Les crises augmentent le chômage, tandis que les reprises ne le résorbent jamais complètement. Que faire ?
Par Guy Sorman, depuis Montréal, Québec
Dans toutes les démocraties, le taux de chômage détermine désormais le succès ou non d’une politique et l’issue des élections. Ce qui a conduit, entre autres, Barack Obama à annoncer des mesures d’urgence, dont il espère des résultats immédiats. Hélas ! le chômage ne répond pas aux injonctions politiques. Pire, on décèle une tendance de long terme dans les économies modernes, vers l’exclusion permanente de 10% des demandeurs d’emploi : les États-Unis, à cet égard, ne font que rejoindre l’Europe.Si l’on trace une courbe de la croissance sur ces trente dernières années et, en parallèle, une courbe de chômage, on constate que les crises augmentent le chômage, mais que les reprises ne le résorbent jamais complètement : les entreprises en récession procèdent à des gains de productivité qui leur évitent de recruter à l’identique quand la conjoncture s’améliore. Les récessions génèrent donc du chômage définitif, mais le progrès technique aussi en améliorant la productivité. La mondialisation contribue à cette tendance lourde : les emplois délocalisés ne reviendront jamais.
En principe, ces emplois disparus seront remplacés par des nouveaux, plus complexes. Cette « destruction créatrice » vertueuse supposerait une main-d’œuvre qualifiée pour de nouveaux métiers ; mais l’innovation accélérant plus vite que l’éducation, le décalage nuit aux moins éduqués qui se retrouvent, partout, les moins employés. Pour s’en tenir à la théorie classique, il suffirait alors que les rémunérations baissent pour que l’offre d’emploi s’ajuste à la demande ; mais cela devient faux quand les normes dominantes de nos sociétés excluent la flexibilité des salaires. Les rares pays qui, même en temps de crise, échappent au chômage (mais de moins en moins) sont ceux où les salaires sont flexibles par consentement comme en Corée du Sud ou au Japon, où les bonus sont supprimés et où, pour des raisons morales et légales, on ne licencie personne. En Occident, les valeurs collectives sont inverses de l’Asie et le licenciement l’emporte sur le partage des salaires. Il s’y ajoute, dans les économies occidentales, contribuant à la tendance vers le chômage permanent, l’organisation des entreprises et des marchés en citadelles imprenables, en recourant à des verrouillages syndicaux ou environnementaux : ceux qui ont un emploi le gardent et ceux qui n’en ont pas voient se réduire leurs chances d’en trouver un. Les plus jeunes sont les premières victimes de ces stratégies d’exclusion.

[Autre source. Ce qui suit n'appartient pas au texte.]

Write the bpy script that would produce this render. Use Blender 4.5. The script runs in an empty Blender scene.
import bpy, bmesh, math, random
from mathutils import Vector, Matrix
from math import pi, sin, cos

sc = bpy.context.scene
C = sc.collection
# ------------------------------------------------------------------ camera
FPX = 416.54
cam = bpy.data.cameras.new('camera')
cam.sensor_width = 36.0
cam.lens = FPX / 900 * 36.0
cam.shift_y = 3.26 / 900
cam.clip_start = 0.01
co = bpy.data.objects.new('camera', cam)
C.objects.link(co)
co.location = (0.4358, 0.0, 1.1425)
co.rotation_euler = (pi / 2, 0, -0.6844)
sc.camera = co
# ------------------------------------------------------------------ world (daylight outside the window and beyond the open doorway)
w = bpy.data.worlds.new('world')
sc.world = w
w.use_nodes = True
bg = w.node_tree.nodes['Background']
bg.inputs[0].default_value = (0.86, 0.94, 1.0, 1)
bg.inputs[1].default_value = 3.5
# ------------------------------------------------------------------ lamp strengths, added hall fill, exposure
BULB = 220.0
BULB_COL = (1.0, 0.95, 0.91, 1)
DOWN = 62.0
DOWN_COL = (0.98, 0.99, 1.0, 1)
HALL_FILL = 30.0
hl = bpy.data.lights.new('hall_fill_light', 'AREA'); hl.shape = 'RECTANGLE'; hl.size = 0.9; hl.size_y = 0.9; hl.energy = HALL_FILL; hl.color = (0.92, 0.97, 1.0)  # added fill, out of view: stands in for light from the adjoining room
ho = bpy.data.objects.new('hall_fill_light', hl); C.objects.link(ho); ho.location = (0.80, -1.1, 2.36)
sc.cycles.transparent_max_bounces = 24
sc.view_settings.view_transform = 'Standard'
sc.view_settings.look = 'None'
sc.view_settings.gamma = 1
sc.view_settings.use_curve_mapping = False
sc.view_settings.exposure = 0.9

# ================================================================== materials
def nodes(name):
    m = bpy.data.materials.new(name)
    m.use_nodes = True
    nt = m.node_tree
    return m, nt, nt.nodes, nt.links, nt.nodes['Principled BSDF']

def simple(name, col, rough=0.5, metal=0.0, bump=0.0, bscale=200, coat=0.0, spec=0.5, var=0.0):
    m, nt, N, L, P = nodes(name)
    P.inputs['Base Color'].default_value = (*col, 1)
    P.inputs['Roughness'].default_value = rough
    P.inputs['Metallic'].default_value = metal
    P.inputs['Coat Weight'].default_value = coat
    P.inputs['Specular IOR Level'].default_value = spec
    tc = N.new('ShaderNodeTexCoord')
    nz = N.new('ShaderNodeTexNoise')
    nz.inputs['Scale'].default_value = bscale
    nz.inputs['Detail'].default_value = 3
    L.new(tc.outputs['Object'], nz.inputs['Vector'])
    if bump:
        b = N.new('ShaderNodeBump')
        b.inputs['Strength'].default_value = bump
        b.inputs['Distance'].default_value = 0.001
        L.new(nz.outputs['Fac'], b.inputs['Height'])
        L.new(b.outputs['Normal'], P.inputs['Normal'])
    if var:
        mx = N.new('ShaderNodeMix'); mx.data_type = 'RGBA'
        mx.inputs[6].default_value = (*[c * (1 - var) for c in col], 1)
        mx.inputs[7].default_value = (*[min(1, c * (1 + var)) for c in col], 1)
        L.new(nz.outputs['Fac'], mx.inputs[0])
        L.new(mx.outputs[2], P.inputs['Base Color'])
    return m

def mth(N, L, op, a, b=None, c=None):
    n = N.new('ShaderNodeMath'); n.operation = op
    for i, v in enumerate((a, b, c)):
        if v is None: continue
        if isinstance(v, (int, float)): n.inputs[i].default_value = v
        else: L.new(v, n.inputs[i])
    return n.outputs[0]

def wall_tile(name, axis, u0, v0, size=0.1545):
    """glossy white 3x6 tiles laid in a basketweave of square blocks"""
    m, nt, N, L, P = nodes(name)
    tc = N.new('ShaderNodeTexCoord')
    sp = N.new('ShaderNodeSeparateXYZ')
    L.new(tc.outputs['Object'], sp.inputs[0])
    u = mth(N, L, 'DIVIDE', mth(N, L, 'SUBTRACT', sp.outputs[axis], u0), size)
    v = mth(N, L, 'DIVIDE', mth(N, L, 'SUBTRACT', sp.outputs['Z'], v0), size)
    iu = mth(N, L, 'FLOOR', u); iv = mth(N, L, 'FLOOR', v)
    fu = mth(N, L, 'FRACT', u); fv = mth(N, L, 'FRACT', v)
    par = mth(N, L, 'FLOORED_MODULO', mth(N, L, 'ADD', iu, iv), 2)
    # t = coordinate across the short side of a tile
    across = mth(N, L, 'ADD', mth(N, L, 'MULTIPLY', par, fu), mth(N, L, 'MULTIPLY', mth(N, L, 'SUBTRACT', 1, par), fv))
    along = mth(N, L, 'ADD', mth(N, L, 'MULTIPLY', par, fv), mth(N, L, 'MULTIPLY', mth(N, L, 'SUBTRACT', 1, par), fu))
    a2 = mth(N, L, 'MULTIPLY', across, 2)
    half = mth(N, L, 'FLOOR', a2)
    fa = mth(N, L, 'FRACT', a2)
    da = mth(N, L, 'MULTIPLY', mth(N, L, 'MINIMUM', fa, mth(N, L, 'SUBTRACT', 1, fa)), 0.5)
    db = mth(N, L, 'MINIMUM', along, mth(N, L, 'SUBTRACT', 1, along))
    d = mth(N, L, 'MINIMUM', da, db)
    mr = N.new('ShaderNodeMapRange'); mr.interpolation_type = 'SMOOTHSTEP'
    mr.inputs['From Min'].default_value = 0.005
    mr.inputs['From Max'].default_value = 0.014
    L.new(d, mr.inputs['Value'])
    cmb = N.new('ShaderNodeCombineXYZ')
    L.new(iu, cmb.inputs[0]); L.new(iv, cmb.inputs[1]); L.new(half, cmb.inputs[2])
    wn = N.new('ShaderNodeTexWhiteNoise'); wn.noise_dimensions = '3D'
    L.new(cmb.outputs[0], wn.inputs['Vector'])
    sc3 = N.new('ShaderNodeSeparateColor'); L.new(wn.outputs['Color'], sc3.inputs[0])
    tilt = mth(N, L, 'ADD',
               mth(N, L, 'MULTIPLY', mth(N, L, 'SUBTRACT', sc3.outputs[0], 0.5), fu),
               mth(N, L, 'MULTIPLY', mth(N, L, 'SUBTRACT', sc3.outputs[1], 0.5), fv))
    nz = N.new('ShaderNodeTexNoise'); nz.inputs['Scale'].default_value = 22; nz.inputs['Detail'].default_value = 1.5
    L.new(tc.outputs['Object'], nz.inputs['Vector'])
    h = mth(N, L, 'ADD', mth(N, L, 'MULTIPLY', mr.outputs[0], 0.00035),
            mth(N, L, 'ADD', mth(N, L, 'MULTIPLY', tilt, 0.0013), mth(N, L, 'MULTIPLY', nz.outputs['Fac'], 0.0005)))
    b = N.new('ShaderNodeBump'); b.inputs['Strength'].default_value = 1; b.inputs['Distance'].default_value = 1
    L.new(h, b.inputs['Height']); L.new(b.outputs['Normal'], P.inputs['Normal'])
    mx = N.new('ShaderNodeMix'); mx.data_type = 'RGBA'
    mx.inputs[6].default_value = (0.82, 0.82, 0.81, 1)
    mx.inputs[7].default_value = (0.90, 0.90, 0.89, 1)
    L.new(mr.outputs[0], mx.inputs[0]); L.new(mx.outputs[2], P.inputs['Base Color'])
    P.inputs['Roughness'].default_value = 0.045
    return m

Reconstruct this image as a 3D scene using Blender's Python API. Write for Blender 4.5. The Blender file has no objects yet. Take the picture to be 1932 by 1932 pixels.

Décrire les causes d’exclusion du marché du travail est plus aisé que de préconiser des solutions. Au moins sait-on ce qui est sans effet : la relance publique. Celle-ci, dans le court terme, peut générer des emplois (politique de grands travaux de Roosevelt et Obama), mais temporaires ; dans un délai de 18 mois à trois ans, il en résulte toujours une dette publique qui mène à la déflation par l’augmentation des impôts ou la baisse des dépenses. Les aides fiscales à l’emploi obéissent à la même logique. Ce que les savants appellent le « multiplicateur keynésien », à l’expérience, n’existe pas : la dette ne crée jamais que du déficit et prive les entreprises de ressources pour la création d’emplois futurs.
Si l’on admet cette hypothèse d’un chômage de long terme, il me semble que l’on devrait sortir des raisonnements classiques, libéraux ou interventionnistes, pour développer un troisième secteur non marchand. Il existe déjà une économie du don, du partage, non profitable : mais ce secteur reste modeste dans les pays modernes, alors qu’il pourrait attirer des capitaux plus considérables (Fondations, dons) et recruter pour des secteurs porteurs comme la santé publique, la culture, la solidarité entre les générations, entres riches et pauvres dans les nations et entre les nations. Encourager ce troisième secteur, par des mesures publiques (fiscales entre autres) autant que par le civisme, ne serait pas un substitut aux politiques classiques (le libre échange, la stabilité monétaire, un marché du travail flexible, une concurrence vraie, des dépenses publiques modestes concourent à la croissance et à l’emploi), mais ce serait un début de réflexion sur le fait inédit et peu reconnu du chômage permanent.